Then in 1896 came Röntgen’s great discovery that the rays from a Crookes’ tube, after traversing the glass, could pierce opaque matter. He covered the tube with thick cardboard, but found that it would still cast the shadows of books, cards, wood, metals, the human hand, &c., on to a photographic plate even at the distance of some feet. The rays would also pass through the wood, metal, or bones in course of time; but certain bodies, notably metals, offered a much greater resistance than others, such as wood, leather, and paper. Professor Röntgen crowned his efforts by showing that a skeleton could be “shadow-graphed” while its owner was still alive.

Naturally everybody wished to know not only what the rays could do, but what they were. Röntgen, not being able to identify them with any known rays, took refuge in the algebraical symbol of the unknown quantity and dubbed them X-rays. He discovered this much, however, that they were invisible to the eye under ordinary conditions; that they travelled in straight lines only, passing through a prism, water, or other refracting bodies without turning aside from their path; and that a magnet exerted no power over them. This last fact was sufficient of itself to prevent their confusion with the radiant matter “cathode rays” of the tube. Röntgen thought, nevertheless, that they might be the cathode rays transmuted in some manner by their passage through the glass, so as to resemble in their motion sound-waves, i.e. moving straight forward and not swaying from side to side in a series of zig-zags. The existence of such ether waves had for some time before been suspected by Lord Kelvin.

Other authorities have other theories. We may mention the view that X represents the ultra-violet rays of the spectrum, caused by vibrations of such extreme rapidity as to be imperceptible to the human eye, just as sounds of extremely high pitch are inaudible to the ear. This theory is to a certain extent upheld by the behaviour of the photographic plate, which is least affected by the colours of the spectrum at the red end and most by those at the violet end. A photographer is able to use red or orange light in his dark room because his plates cannot “see” them, though he can; whereas the reverse would be the case with X-rays. This ultra-violet theory claims for X-rays a rate of ether vibration of trillions of waves per second.

An alternative theory is to relegate the rays to the gap in the scale of ether-waves between heatwaves and light-waves. But this does not explain any more satisfactorily than the other the peculiar phenomenon of non-refraction.

The apparatus employed in X-photography consists of a Crookes’ tube of a special type, a powerful shocking or induction coil, a fluorescent screen and photographic plates and appliances for developing, &c., besides a supply of high-pressure electricity derived from the main, a small dynamo or batteries.

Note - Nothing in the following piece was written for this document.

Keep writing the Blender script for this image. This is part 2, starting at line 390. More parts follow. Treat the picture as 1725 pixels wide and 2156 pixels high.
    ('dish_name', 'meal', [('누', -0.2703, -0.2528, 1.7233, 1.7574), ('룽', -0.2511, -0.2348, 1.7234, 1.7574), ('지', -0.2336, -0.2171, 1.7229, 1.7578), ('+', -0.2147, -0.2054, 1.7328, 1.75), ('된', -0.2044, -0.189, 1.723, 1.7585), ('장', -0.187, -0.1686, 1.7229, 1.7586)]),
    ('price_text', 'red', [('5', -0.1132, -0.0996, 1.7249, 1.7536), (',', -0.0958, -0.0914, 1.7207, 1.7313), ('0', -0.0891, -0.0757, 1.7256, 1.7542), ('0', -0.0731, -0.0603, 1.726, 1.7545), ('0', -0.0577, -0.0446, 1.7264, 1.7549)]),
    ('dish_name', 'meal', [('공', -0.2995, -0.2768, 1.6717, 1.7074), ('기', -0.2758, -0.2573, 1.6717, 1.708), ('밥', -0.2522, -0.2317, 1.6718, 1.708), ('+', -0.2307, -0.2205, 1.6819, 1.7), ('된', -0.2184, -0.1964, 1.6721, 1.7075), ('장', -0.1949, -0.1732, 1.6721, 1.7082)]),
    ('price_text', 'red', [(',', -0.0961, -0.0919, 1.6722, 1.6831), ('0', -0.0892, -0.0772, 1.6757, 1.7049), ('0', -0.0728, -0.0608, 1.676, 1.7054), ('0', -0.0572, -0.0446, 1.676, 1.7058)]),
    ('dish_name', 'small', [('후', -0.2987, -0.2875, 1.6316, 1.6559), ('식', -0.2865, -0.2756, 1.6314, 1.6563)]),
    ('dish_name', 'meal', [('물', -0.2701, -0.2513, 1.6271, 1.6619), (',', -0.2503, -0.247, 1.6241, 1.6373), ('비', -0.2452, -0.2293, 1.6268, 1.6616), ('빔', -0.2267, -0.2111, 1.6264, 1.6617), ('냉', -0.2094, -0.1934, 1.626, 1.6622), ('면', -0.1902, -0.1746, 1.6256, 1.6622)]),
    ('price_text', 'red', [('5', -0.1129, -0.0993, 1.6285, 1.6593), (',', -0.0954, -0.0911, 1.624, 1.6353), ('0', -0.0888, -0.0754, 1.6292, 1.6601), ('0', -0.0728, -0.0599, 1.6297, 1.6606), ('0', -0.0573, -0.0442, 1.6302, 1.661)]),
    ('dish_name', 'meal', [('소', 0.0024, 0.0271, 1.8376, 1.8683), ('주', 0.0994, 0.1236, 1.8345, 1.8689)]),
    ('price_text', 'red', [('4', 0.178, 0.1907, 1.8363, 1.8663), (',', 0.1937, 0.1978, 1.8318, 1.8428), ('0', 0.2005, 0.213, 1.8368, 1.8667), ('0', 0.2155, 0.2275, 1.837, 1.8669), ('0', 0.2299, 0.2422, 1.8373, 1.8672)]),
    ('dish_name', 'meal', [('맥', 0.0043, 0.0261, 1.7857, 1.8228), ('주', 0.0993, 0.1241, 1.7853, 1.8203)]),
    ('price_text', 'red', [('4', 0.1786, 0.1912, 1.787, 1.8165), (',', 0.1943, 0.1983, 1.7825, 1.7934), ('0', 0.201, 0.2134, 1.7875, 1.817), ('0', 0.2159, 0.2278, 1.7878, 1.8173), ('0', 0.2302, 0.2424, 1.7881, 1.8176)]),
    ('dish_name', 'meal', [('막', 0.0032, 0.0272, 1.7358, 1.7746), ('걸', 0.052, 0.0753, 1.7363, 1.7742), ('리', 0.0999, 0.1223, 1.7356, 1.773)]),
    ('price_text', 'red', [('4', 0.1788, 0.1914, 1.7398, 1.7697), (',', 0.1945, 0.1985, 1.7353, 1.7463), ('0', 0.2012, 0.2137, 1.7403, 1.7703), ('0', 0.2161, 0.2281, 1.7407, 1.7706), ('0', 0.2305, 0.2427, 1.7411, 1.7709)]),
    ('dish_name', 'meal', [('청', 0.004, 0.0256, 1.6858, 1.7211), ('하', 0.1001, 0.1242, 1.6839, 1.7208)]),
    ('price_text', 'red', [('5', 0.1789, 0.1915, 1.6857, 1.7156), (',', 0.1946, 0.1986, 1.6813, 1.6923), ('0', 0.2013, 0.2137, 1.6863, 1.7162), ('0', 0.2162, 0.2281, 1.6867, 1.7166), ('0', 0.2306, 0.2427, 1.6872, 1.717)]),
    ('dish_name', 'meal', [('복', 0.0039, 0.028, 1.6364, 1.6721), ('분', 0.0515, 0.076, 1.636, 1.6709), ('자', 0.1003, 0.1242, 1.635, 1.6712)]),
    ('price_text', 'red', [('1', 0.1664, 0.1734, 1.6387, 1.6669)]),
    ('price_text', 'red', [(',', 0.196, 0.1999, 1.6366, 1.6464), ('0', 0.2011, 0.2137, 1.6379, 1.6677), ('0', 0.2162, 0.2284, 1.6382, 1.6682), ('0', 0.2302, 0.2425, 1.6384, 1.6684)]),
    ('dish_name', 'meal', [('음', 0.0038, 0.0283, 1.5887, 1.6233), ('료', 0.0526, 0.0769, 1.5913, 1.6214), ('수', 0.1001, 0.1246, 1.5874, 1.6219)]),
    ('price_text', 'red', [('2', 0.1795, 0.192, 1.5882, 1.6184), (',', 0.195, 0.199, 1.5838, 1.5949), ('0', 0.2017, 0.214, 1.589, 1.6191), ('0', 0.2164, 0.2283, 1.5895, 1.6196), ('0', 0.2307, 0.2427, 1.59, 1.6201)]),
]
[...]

A Crookes’ tube is four to five inches in diameter, globular in its middle portion, but tapering away towards each end. Through one extremity is led a platinum wire, terminating in a saucer-shaped platinum plate an inch or so across. At the focus of this, the negative terminal, is fixed a platinum plate at an angle to the path of the rays so as to deflect them through the side of the tube. The positive terminal penetrates the glass at one side. The tube contains, as we have seen, a very tiny residue of air. If this were entirely exhausted the action of the tube would cease; so that some tubes are so arranged that when rarefaction becomes too high the passage of an electrical current through small bars of chemicals, whose ends project through the sides of the tube, liberates gas from the bars in sufficient quantity to render the tube active again.

When the Ruhmkorff induction coil is joined to the electric circuit a series of violent discharges of great rapidity occur between the tube terminals, resembling in their power the discharge of a Leyden jar, though for want of a dense atmosphere the brilliant spark has been replaced by a glow and brush-light in the tube. The coil is of large dimensions, capable of passing a spark across an air-gap of ten to twelve inches. It will perhaps increase the reader’s respect for X-rays to learn that a coil of proper size contains upwards of thirteen miles of wire; though indeed this quantity is nothing in comparison with the 150 miles wound on the huge inductorium formerly exhibited at the London Polytechnic.

If we were invited to an X-ray demonstration we should find the operator and his apparatus in a darkened room. He turns on the current and the darkness is broken by a velvety glow surrounding the negative terminal, which gradually extends until the whole tube becomes clothed in a green phosphorescence. A sharply-defined line athwart the tube separates the shadowed part behind the receiving plate at the negative focus—now intensely hot—from that on which the reflected rays fall directly.